TO DO » From the listing below, copy only the lines from the line that contains "fbox(uP0 - .2, uP1" to the line that contains "(.38, .17, .12))])", counting those two lines as part of the copy.

MATERIAL »
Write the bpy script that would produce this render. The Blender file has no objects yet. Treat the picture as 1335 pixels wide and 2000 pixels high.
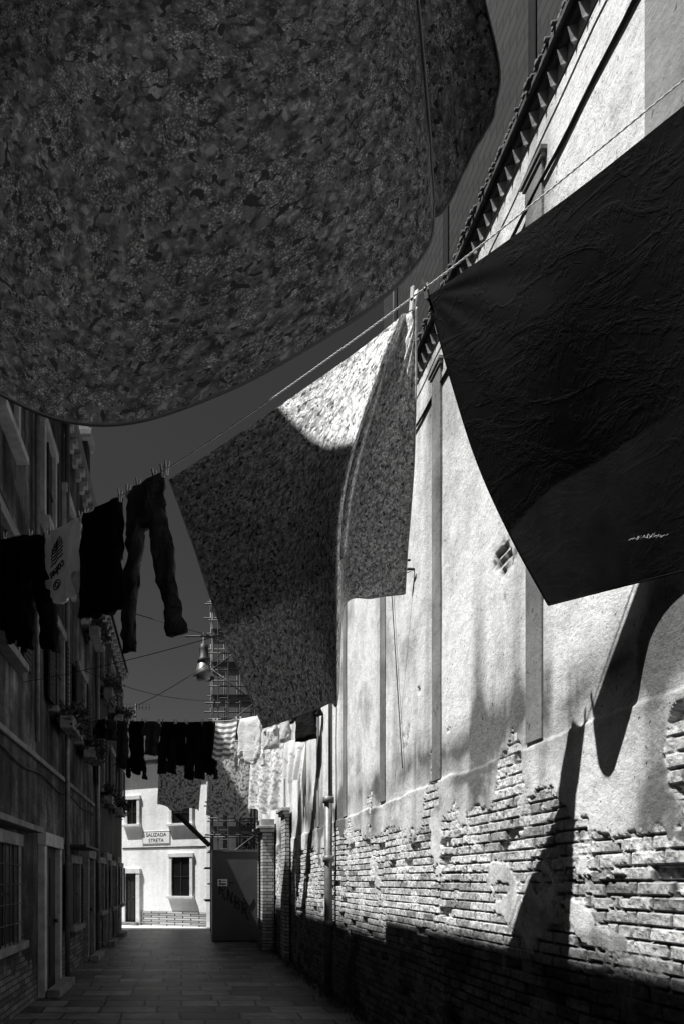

* * *

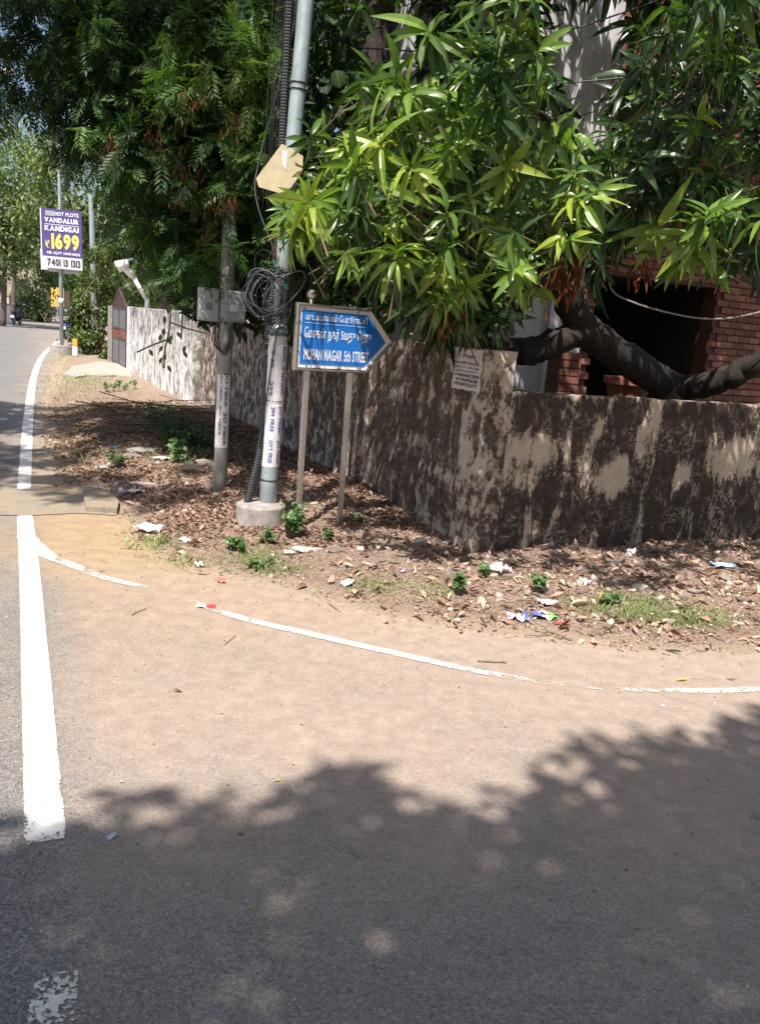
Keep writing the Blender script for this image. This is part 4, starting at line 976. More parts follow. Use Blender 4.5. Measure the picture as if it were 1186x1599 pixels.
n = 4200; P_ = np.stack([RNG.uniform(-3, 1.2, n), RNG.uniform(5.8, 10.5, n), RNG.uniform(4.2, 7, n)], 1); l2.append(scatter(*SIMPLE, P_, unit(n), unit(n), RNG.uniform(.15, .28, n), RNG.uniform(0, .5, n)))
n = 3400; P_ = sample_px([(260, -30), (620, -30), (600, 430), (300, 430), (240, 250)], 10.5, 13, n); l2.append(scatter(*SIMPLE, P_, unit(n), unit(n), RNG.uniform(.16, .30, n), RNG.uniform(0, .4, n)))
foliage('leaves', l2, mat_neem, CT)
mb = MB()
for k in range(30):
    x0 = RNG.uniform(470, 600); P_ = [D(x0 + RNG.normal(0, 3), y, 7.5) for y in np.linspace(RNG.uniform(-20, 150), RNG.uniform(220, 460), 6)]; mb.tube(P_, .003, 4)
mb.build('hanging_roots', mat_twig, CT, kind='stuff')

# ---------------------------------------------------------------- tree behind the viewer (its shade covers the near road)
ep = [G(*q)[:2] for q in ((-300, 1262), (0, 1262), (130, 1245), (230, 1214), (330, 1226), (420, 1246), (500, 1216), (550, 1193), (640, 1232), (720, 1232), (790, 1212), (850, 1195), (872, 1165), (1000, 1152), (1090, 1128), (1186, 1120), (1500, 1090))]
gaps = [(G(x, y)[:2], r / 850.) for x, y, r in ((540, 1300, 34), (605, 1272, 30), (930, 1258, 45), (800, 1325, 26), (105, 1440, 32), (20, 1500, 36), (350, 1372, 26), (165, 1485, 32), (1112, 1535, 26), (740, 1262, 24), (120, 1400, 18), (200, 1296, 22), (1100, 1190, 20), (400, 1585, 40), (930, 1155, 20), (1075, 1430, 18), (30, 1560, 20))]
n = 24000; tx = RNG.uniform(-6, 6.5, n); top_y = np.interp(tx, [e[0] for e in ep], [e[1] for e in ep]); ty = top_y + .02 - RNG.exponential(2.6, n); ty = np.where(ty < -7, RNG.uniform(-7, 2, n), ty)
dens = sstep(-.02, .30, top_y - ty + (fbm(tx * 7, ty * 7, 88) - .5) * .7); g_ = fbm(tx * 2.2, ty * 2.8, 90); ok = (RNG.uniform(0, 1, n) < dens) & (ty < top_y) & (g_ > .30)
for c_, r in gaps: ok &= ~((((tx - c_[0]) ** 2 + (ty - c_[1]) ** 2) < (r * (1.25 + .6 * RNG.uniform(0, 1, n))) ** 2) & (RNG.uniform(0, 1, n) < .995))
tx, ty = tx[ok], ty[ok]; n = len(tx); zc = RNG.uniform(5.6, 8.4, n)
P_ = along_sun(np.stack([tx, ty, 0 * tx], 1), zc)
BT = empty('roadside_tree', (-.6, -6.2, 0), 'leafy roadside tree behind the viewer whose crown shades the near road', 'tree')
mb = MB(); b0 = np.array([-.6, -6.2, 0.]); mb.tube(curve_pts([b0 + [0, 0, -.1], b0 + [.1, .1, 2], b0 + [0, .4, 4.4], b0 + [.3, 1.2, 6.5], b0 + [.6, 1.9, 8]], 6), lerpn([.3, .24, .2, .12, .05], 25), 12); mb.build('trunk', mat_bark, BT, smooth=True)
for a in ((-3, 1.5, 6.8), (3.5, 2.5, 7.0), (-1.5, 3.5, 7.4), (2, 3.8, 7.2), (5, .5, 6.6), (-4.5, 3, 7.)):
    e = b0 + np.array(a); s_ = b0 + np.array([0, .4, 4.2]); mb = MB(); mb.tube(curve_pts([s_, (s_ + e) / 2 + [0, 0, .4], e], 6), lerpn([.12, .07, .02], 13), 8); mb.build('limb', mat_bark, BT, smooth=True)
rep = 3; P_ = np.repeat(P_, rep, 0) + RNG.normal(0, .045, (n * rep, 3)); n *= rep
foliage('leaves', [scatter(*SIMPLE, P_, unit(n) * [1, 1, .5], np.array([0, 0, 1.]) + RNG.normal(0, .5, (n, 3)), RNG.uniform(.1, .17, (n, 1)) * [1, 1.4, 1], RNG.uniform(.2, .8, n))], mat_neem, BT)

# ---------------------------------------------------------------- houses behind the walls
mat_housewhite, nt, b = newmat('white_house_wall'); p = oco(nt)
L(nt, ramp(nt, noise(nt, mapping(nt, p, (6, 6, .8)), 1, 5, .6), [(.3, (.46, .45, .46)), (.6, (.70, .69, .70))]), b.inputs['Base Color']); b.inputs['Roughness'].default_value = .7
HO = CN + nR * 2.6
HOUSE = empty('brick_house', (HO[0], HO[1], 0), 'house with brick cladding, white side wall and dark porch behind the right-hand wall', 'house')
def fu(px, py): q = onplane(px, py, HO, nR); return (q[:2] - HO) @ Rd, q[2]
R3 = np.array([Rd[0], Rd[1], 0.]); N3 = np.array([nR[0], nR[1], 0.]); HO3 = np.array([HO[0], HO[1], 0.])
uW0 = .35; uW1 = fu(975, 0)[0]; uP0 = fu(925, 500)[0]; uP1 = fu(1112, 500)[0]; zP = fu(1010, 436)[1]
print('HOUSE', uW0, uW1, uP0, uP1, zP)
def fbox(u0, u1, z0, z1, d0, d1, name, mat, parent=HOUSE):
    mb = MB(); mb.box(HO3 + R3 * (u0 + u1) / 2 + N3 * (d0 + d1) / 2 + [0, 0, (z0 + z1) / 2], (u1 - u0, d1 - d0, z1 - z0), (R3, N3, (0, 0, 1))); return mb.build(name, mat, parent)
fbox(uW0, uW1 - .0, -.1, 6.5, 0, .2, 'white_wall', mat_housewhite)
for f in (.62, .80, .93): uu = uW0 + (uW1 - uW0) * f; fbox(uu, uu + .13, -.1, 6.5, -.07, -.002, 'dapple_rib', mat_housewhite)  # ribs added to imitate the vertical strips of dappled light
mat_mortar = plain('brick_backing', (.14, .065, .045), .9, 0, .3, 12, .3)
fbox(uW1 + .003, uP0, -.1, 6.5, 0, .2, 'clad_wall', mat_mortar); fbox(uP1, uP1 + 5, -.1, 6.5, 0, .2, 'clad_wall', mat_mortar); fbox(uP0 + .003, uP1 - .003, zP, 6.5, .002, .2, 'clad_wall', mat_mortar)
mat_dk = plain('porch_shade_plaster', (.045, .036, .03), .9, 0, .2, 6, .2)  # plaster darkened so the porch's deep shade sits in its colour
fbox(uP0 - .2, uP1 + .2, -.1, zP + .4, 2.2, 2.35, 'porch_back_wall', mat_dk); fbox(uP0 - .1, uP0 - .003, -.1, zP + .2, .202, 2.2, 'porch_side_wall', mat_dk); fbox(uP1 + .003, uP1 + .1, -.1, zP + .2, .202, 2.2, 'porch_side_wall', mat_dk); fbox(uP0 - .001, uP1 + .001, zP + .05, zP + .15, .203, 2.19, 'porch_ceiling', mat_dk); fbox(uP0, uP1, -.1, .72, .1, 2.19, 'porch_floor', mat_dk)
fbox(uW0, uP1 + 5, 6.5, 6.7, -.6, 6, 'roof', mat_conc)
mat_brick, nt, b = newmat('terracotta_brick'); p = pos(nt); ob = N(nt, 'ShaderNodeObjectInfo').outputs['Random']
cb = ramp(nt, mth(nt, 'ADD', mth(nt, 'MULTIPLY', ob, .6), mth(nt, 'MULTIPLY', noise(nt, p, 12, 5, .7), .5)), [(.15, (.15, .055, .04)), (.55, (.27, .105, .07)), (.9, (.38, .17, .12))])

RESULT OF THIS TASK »
fbox(uP0 - .2, uP1 + .2, -.1, zP + .4, 2.2, 2.35, 'porch_back_wall', mat_dk); fbox(uP0 - .1, uP0 - .003, -.1, zP + .2, .202, 2.2, 'porch_side_wall', mat_dk); fbox(uP1 + .003, uP1 + .1, -.1, zP + .2, .202, 2.2, 'porch_side_wall', mat_dk); fbox(uP0 - .001, uP1 + .001, zP + .05, zP + .15, .203, 2.19, 'porch_ceiling', mat_dk); fbox(uP0, uP1, -.1, .72, .1, 2.19, 'porch_floor', mat_dk)
fbox(uW0, uP1 + 5, 6.5, 6.7, -.6, 6, 'roof', mat_conc)
mat_brick, nt, b = newmat('terracotta_brick'); p = pos(nt); ob = N(nt, 'ShaderNodeObjectInfo').outputs['Random']
cb = ramp(nt, mth(nt, 'ADD', mth(nt, 'MULTIPLY', ob, .6), mth(nt, 'MULTIPLY', noise(nt, p, 12, 5, .7), .5)), [(.15, (.15, .055, .04)), (.55, (.27, .105, .07)), (.9, (.38, .17, .12))])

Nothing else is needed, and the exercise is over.